Having dispensed of the self-congratulations, allow me to I reflect back on the journey of fourteen years.

First, the graphomania was kindled Gogebic Community College. The notes and quirky stories that would become articles and books were initially written for students. It was my way of helping pre-professionals grasp the odd nuances and subtleties of institutional life. The need to express these concepts was the catalyst.

The needs of students served as motivation for the content. Coffee, personal satisfaction and a little bit of ego (Yes, I lay bare my flaws for all to inspect and discuss) fueled the momentum.

I also had some help. The assistance came from two dead men. One is Isaac Asimov and the other is George Carlin.

I admire Asimov for his prolific nature as a writer, his sense of humor, and his clarity. Whenever the haunting specter of writers’ block reared its phantasmagoric head, I could read a little Asimov fiction and find my way back from wordlessness. Thank you, Asimov.

I admire Carlin for his scathing and unapologetic comedy/commentary. His bovine-scatometer was a sensitive instrument of analysis. He could laugh at himself and the world. Carlin’s strange mix of intellect and profanity was unique enough to jolt my brain out of occasional block. Thank you, Carlin.

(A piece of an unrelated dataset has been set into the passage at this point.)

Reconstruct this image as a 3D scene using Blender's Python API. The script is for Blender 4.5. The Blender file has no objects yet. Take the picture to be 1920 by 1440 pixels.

Different circumstances of writers’ block require different fixes. It is similar to how people select music to fit their mood. To me, Asimov is classic rock with intricate arrangements (Blue Oyster Cult comes to mind). Carlin represents angry but intelligent metal (like Iron Maiden).

At the number 1,000, I feel like I have walked upstairs for a decade and a half. During some flights of stairs, I felt energized and inspired. Other stretches of the upward walk were sluggish and infused with a sense of futility. With quantity, there was always an issue of uneven quality. I know of three instances where I wanted to abandon the literary stair case and never look back.

Now, I am on a landing, looking at another set of stairs to ascend. A glance to my left reveals a level hall way. With that, three questions collide in my skull. Which way do I take? Who or what is my muse? What would Asimov and Carlin do?